"""
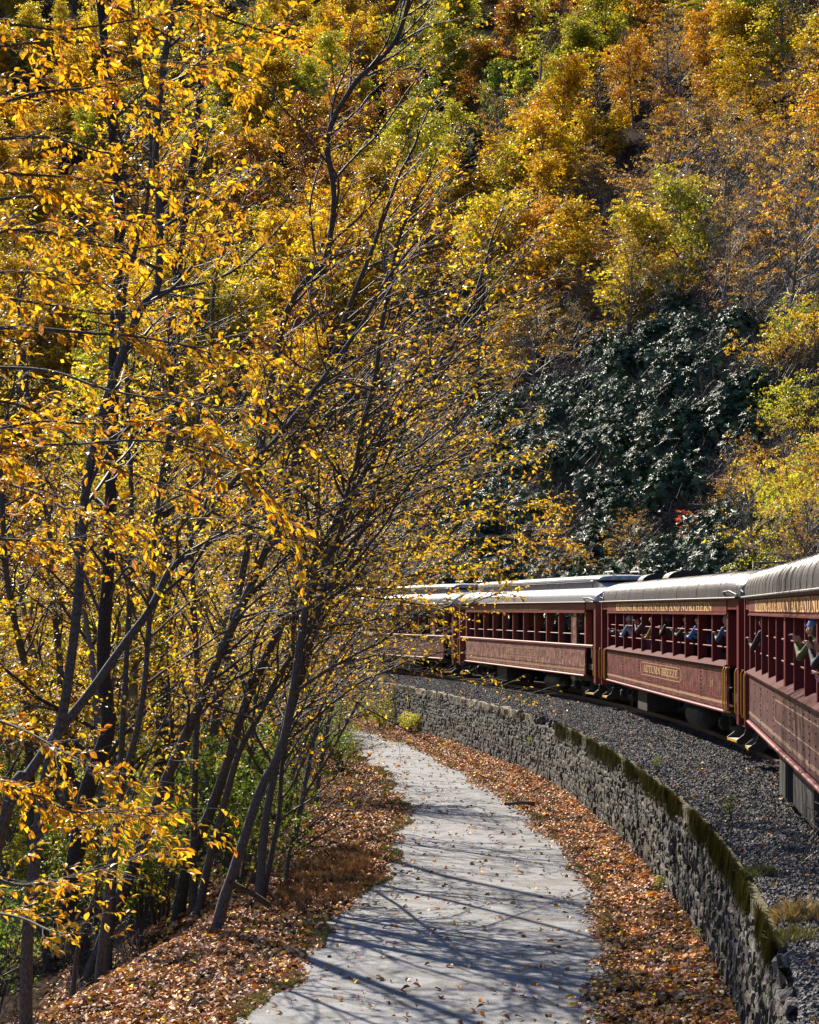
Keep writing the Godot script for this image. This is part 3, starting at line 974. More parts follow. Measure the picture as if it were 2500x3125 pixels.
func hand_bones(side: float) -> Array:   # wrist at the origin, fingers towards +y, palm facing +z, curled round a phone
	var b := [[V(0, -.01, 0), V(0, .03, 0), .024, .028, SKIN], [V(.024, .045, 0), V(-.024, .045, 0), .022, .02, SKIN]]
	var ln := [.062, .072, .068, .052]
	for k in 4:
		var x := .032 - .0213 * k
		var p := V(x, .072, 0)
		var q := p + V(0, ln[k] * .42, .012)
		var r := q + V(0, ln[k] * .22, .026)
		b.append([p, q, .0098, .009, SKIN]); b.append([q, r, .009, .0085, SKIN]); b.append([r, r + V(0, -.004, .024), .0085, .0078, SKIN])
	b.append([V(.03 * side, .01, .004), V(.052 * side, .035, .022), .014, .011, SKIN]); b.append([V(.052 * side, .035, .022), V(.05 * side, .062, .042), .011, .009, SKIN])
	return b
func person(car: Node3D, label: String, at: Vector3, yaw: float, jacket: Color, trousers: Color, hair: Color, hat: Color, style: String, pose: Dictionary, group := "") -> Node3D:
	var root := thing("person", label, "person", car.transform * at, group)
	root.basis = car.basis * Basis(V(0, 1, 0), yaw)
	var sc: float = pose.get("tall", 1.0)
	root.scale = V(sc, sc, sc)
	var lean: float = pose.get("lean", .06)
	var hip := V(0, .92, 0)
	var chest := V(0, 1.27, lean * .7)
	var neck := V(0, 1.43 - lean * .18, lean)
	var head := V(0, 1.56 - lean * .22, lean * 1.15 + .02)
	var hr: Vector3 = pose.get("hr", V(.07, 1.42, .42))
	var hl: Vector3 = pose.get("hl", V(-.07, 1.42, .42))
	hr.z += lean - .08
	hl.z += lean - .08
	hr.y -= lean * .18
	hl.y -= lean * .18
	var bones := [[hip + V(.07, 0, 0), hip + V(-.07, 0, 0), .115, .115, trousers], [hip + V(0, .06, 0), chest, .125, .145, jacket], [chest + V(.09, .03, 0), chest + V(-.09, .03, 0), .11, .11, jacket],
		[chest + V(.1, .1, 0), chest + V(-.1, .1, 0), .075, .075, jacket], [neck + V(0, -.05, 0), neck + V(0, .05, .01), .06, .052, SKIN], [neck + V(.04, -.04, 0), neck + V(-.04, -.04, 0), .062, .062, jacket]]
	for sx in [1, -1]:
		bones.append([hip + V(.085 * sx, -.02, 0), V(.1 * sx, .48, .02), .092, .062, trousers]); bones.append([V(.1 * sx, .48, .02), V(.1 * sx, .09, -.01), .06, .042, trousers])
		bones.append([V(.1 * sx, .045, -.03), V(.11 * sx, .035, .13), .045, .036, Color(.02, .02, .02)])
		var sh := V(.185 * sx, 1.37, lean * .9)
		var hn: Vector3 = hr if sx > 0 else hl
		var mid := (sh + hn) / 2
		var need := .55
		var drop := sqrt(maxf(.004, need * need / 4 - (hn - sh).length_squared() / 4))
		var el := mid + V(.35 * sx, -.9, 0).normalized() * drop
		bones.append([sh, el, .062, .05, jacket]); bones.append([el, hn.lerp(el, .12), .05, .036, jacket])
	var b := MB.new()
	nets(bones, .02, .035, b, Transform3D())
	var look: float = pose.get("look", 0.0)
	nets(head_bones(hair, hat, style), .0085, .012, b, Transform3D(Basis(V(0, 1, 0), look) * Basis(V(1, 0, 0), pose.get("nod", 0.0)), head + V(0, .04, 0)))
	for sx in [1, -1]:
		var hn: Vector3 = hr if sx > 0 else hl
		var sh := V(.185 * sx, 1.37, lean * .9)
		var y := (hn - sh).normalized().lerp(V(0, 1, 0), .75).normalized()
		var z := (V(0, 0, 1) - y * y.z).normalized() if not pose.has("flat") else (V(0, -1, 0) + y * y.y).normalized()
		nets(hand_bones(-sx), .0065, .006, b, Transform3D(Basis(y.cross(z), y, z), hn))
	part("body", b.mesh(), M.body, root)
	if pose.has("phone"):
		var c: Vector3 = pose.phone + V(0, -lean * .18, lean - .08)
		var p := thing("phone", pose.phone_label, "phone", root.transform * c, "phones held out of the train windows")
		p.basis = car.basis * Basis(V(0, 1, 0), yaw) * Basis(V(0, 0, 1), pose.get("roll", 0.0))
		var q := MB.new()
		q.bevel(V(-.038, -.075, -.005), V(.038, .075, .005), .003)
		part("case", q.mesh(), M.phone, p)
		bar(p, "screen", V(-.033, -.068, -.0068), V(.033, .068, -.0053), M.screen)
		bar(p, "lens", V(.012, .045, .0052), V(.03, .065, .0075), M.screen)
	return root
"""
"""
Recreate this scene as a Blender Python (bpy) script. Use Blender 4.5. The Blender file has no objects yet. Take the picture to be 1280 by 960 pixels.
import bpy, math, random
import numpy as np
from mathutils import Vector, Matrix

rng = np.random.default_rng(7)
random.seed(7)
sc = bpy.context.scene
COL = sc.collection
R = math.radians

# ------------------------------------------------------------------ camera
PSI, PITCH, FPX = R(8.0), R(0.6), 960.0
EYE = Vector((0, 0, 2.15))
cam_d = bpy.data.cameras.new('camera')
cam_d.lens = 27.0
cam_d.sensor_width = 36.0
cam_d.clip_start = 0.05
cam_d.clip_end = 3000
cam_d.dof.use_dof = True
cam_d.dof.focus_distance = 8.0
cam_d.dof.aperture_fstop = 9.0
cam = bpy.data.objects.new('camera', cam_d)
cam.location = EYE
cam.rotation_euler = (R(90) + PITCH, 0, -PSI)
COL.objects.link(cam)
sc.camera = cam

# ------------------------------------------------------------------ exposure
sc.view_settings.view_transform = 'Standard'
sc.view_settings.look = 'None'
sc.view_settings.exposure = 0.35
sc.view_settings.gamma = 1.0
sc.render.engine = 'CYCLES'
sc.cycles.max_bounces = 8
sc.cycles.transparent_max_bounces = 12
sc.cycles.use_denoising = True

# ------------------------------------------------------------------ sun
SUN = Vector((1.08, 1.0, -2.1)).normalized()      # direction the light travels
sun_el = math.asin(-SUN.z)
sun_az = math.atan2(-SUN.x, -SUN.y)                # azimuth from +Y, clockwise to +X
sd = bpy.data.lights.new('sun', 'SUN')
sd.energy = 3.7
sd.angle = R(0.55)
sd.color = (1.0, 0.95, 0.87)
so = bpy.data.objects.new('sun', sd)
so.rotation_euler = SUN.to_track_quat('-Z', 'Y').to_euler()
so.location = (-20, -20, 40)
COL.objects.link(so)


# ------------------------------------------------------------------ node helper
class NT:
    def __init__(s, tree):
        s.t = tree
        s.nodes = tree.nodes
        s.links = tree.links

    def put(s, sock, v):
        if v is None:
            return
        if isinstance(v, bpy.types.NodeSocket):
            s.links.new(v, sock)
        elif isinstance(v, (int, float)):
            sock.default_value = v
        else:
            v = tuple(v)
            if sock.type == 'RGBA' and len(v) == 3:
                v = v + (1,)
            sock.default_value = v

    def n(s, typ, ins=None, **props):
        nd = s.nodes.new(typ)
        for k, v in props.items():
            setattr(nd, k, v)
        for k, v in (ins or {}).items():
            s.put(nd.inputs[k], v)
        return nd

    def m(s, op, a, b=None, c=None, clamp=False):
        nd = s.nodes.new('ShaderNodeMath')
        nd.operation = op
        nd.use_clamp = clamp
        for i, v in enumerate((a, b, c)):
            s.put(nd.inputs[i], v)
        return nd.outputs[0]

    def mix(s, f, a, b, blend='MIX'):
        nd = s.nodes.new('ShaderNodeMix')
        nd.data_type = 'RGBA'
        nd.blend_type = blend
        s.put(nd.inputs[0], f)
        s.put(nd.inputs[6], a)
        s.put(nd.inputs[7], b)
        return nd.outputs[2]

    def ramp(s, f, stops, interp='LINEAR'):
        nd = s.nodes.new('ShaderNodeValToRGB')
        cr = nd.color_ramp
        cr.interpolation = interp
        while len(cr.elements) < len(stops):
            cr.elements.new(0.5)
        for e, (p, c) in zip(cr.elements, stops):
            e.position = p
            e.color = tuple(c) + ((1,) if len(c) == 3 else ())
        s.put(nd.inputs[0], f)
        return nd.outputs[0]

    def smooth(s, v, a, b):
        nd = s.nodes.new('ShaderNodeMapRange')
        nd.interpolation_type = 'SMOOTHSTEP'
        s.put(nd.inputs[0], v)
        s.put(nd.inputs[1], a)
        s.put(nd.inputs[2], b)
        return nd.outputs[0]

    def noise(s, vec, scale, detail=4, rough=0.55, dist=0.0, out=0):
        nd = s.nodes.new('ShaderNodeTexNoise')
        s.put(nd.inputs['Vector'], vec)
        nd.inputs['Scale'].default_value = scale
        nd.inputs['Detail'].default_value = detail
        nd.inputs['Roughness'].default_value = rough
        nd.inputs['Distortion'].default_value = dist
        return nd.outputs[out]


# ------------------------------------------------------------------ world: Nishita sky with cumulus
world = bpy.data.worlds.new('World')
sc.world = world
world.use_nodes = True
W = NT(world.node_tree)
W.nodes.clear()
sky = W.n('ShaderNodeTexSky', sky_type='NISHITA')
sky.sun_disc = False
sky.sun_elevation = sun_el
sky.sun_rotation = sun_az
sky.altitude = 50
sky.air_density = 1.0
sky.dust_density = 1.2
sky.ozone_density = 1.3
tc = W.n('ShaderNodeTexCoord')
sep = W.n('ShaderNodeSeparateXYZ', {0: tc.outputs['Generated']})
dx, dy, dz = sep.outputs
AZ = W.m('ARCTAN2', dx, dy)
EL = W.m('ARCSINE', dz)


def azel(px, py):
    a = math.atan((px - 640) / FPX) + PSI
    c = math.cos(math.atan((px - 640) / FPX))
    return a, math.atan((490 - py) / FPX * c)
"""
▸ **EXERCISE DESCRIPTION**
Everything from the line containing "Recreate this scene" down to the line containing "R = math.radians" should be retyped exactly, both lines included, and nothing more.

▸ **ANSWER**
Recreate this scene as a Blender Python (bpy) script. Use Blender 4.5. The Blender file has no objects yet. Take the picture to be 1280 by 960 pixels.
import bpy, math, random
import numpy as np
from mathutils import Vector, Matrix

rng = np.random.default_rng(7)
random.seed(7)
sc = bpy.context.scene
COL = sc.collection
R = math.radians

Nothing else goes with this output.